То есть, когда-то среда выталкивала человека вне нормы и, что говорится, в приличные дома его больше не звали.
Сейчас мораль куда более гибкая — воровать нехорошо, но и доносить на вора нехорошо. Можно служить у вора и не быть верным ему в своём сердце. Я помню, одного моего провинциального знакомого очень поразило, что люди, которые недавно были по разные стороны баррикад, вечером пьют горячительные напитки в одном баре, и, о, ужас! — чокаются.
Это явление распространённое. Люди с собой давно научились договариваться.
Тут интересно, как они договариваются внутри семьи, как распределяются роли.
Я вот помню, как мне бельгийцы в своё время презрительно рассказывали о французах во время войны. Дескать, старший сын служил у немцев, средний шёл в маки, а младший оставался на хозяйстве. Разумеется, это — метафора, да всё же метафора со значением. Хоть всякая метафора — пустышка, но, надавишь на неё, она хлопнет.
Но здесь речь идёт не о классовой ответственности, а о семейной.
Вот есть коррупционер, а у него дочь. Человек влюблён в неё, а коррупцию презирает. Он любит её, а она любит отца. Как это всё сходится за обеденным столом?
В этом смысле рассказ Толстого «После бала» — это не только история «правильного выбора», но история инфантильного выбора, сюжет о предательстве собственного чувства.
Ну, бывают случаи прямого ригоризма — молодая семья живёт отдельно, подарков от папы не принимает. Видел я и такое.
Но чаще видел компромисс — и очень интересно, по каким границам этот компромисс выстроен.
Общих правил нет, да. Но всё же.
Тут есть боковой сюжет — о том, что старая советская элита могла дать своим отпрыскам хорошее образование, и как происходит сшибка внутри семьи — нынешнего человека мира и портретов на стенах, семейного ужина etc. Но тема эта скользкая. Есть некоторое достижение в том, что время публичных отречений двадцатых годов прошло. Я как раз этому рад.
И, кстати, видел я смешанные семьи — православно-иудаистские, и даже еврейско-мусульманские — соединение людей раздичных не просто по происхождению, а соединение людей деятельно верующих и обрядово-деятельных.

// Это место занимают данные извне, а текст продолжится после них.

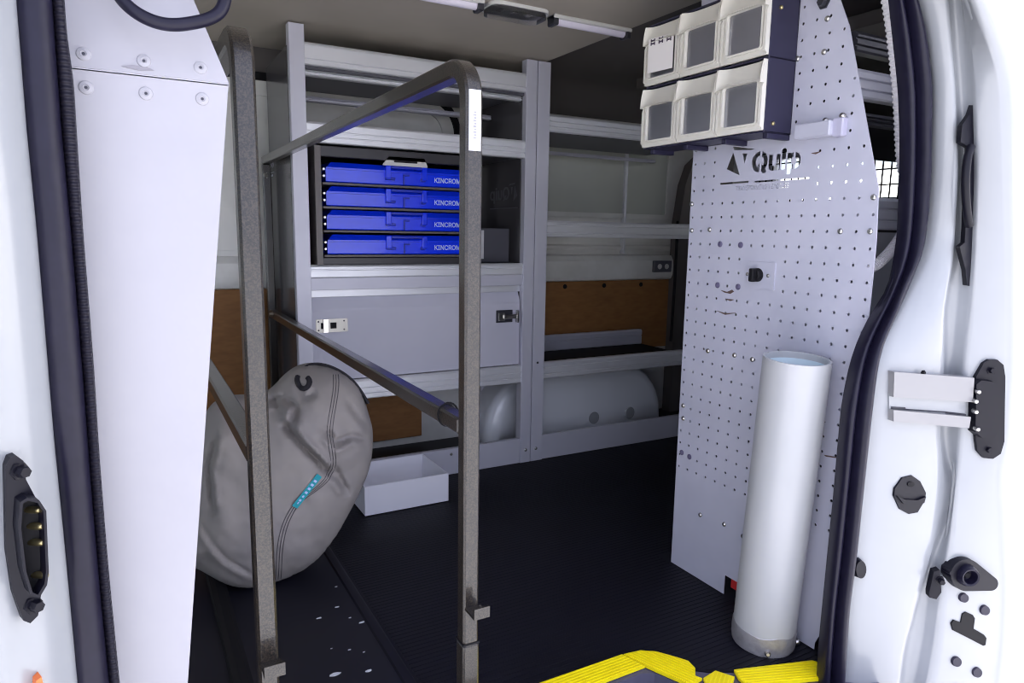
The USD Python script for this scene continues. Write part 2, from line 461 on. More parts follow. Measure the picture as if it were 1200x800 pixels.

Но это, разумеется, исключение.
Подобное происходит и сейчас — к примеру, мне сразу же подсказывают про казус Штокхаузена[133]
.После нескольких слов которого
не только отменили его четырёхдневный фестиваль, но и дочь отреклась от него (вернее, заявила, что не будет пользоваться фамилией «Штокхаузен»).Итак, прежде чем произнести «пустышка», нужно крепко подумать.
Это ведь давняя традиция.
Круги по воде (О 57 школе)
Несть иудей, ни эллин…
Ступайте и постарайтесь исправиться, не то, попомните мое слово, наступит день, когда грехи сведут вас в могилу и вы попадете в ад или в Гедлиберг. Первое предпочтительнее.
Заметили ли вы, что перестали говорить про 57-ю школу? Даже новость про вялую активность прокурорских людей не вернула эту тему в фокус общественного внимания. Не в том дело, что перестали, а как перестали — сперва появился полковник, хранивший в квартире девять миллиардов, затем случились выборы, потом общественность возмутилась выставкой с фотографиями голых детей…
На всю новость о школе, где случился скандал с учителями, бывшими в связи со школьниками, хватило двух недель — и это очень большой срок.
Общественный всплеск недолог, это те самые пятнадцать минут внимания. Как спадает любопытство публики к аварии, и что потом — то, как лечится человек, как учится ходить, уже неинтересно массе. Родственникам — интересно, а потребителям информации — нет. Всё это напоминает рассказ хорошего писателя Виктора Астафьева «Восьмой побег». Там, в тайге встречаются беглец и работник. По тайге прошёл ураган, и они отрезаны от мира, после долгих разговоров, беглец возвращается к себе на зону.
Кончается это так: «Сразу же за поворотом, на пологом берегу, он увидел колонию, очертаниями отдалённо напоминающую острог. В ней тревожно лаяли собаки, торопливо стучали топоры, звенели дисковые пилы — заключенные ремонтировали свое обрыдлое жилье, порушенное ураганом».
Люди там умные, как говорится, неравнодушные, и я уверен, что они справятся.
Кстати, я вовсе не хочу сказать, что эта школа похожа на тюрьму (хотя моя чем-то была похожа), вовсе нет.
Просто одно дело — ситуация внутри, а другое — вовне.
Родственники пострадавшего могут и вовсе стабилизироваться через постоянную коммуникацию. Тогда они рассказывают всем и всё, постоянно обсуждают своё несчастье и без этих разговоров не могут существовать.
Но меня тут как раз интересуют не школьники, а все остальные — и чем более дальнего круга эти люди, так интереснее этот опыт.